Maintenant, une fois que cela a été établi, reste la question de savoir si une proposition donnée d’un langage donné est ou non une combinaison possible ou une possibilité de vérité du point de vue de la logique. Il ne s’agit pas ici de la question du fondement ou non des possibilités de re syntaxique ou de vérité de la proposition dans la possibilité de re ontique d’une combinaison correspondante, mais de la question de déterminer si la proposition en question est, du point de vue de la logique, possible et, sur cette question, Wittgenstein est formel : on doit déterminer toutes les questions logiques a priori à partir de l’étude du langage.

Entendu en un sens méthodologique, le principe de l’autonomie n’est pas incompatible avec la position réaliste. En fait, il le présuppose. L’idée est la suivante : à partir du moment où il y a isomorphie entre le langage et la réalité, il suffit d’établir la possibilité, du point de vue de la logique, d’un symbole, pour en établir la possibilité tout court. Mais comment l’établit-on ? La position de Wittgenstein sur cette question est que l’on arrive à l’établir en procédant de manière a priori, par l’analyse du langage et en ne faisant intervenir que des considérations logiques ou, comme il le dit lui-même, sans autre apport et, dans tous les cas de figure, sans passer par l’observation du monde. Ainsi, la voie foncièrement erronée qui contrevient au principe de l’autonomie de la logique n’est pas celle qui soutient que la modalité de re syntaxique et la modalité de dicto sont fondées sur la modalité de re ontique, mais plutôt celle qui dit que pour déterminer si un symbole est, d’un point de vue logique, impossible, possible ou nécessaire, il faut aller voir ce qu’il en est dans le monde quant aux objets simples concernés.

Si cette interprétation du principe de l’autonomie de la logique est juste, non seulement il n’y a pas incompatibilité avec la lecture réaliste, mais il y aurait lieu de penser que la thèse interprétative de Kevin Mulligan voulant que Wittgenstein et Husserl auraient tous deux adhéré à ce réalisme serait plausible.
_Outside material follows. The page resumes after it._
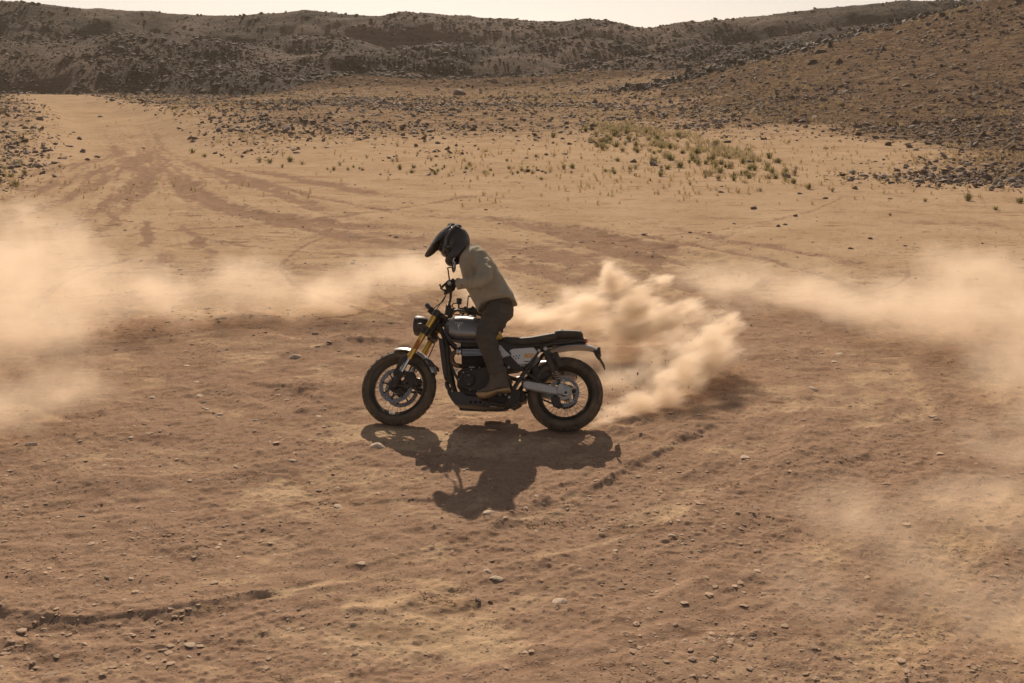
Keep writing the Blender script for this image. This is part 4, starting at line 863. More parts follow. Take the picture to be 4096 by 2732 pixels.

Toutefois, dans la mesure où le jeune Husserl entendait résoudre ces questions, notamment en ce qui concerne la modalité de re syntaxique, par un retour aux choses elles-mêmes, un gouffre les sépare sur la question de la détermination des modalités de ce type. Tandis que Husserl n’exclurait pas clairement d’emblée que cela fasse intervenir des considérations ontologiques, Wittgenstein, lui, l’exclurait. De ce point de vue, cela nous donne une raison de penser que les positions de Husserl et de Wittgenstein en ce qui concerne les modalités ne sont pas aussi rapprochées que ne le laisse entendre Kevin Mulligan dans son ouvrage.